Paradigm Shift in Using Memory

Submitted by Eus
on April 29, 2010 - 2:31am

As a C programmer I was told that I should use as little memory as possible. Unfortunately, that advise didn't come along with the fact that I should make a trade-off between software complexity, computing speed and memory usage: more malloc()s means more instructions to be executed, and therefore, the computing speed suffers and the software complexity increases (e.g., how about if malloc() fails?), and vice versa. I was aware about the trade-off but had not got the paradigm shift. Now I do get the shift.

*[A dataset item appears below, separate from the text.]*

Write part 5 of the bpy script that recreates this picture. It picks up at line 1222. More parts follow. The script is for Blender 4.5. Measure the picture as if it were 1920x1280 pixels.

Two days ago I was in the final discussion of the Service Publishing AP project. At the end, I told everyone that in Java one cannot peek into the receiving buffer of a UDP socket so that s/he cannot allocate ByteBuffer of the right size to retrieve the next pending UDP packet while C can do that with socket option MSG_PEEK. One of the supervisors then asked me why I didn't simply allocate the largest static buffer possible to contain the largest UDP message. Having the old paradigm that memory is scarce, I answered him that a UDP packet is large. He then again asked me how large it is. Well, after counting, I came to realize that the largest UDP message is just 65,536 bytes that is still so small compared to the memory available to an application in an Android gadget or in an AP that currently is about 16MB! After that, I came to my sense and shifted my paradigm.

To conclude, when developing an application or a program, the machine on which the software is expected to run must be understood well so that the right trade-off between software complexity, computing speed and memory usage can be made.